As Abigail outgrew the little white dress, her fantasy of marriage persisted, reinforced by religious doctrines emphasizing purity, obedience to God, and submission to a husband. Within a high-control, patriarchal faith, she sought marriage as an escape from feelings of powerlessness and fear. In her world, marriage symbolized agency, purpose, and an achievable fantasy, given that most adults she knew were married. This belief led her to write those cringeworthy letters, waxing poetic about her virginal purity as a "special gift" for her future groom.

After six years, she stopped writing, stored the letters, and largely forgot about them. Fast forward 16 years, and Abigail, now married but no longer an Evangelical Christian, rediscovered them. With her husband Zach, she began reading the letters aloud, sharing them with an online audience through TikTok. This act has been both excruciating and liberating, revealing content ranging from salacious gossip to melodramatic tales of imagined poverty-stricken couples.

Healing Through Humor and Shared Stories

So far, Abigail has read 38 letters online, sparking a wave of resonance among countless women who share similar experiences. Many have thanked her for her bravery, though she credits the real courage to her teenage self, who survived deconstructing a belief system that once defined her identity. For Abigail, healing has been the bravest act, and each shared letter brings more of it. Laughing with Zach over the dramatic entries, she finds irony in how the letters, meant to connect with a future husband, now serve that purpose in an unexpected way.

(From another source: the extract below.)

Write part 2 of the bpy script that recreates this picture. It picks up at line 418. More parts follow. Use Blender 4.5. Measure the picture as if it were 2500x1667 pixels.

Reflecting on her journey, Abigail has grown from a teen whose wildest dream was having a husband to obey into a woman who recognizes that being a wife is the least interesting aspect of her life. She hopes her story inspires others, especially those deconstructing harmful internalized beliefs, to find power, agency, and purpose beyond marital roles. Initially shared for laughs, her letters now aim to foster healing and empowerment.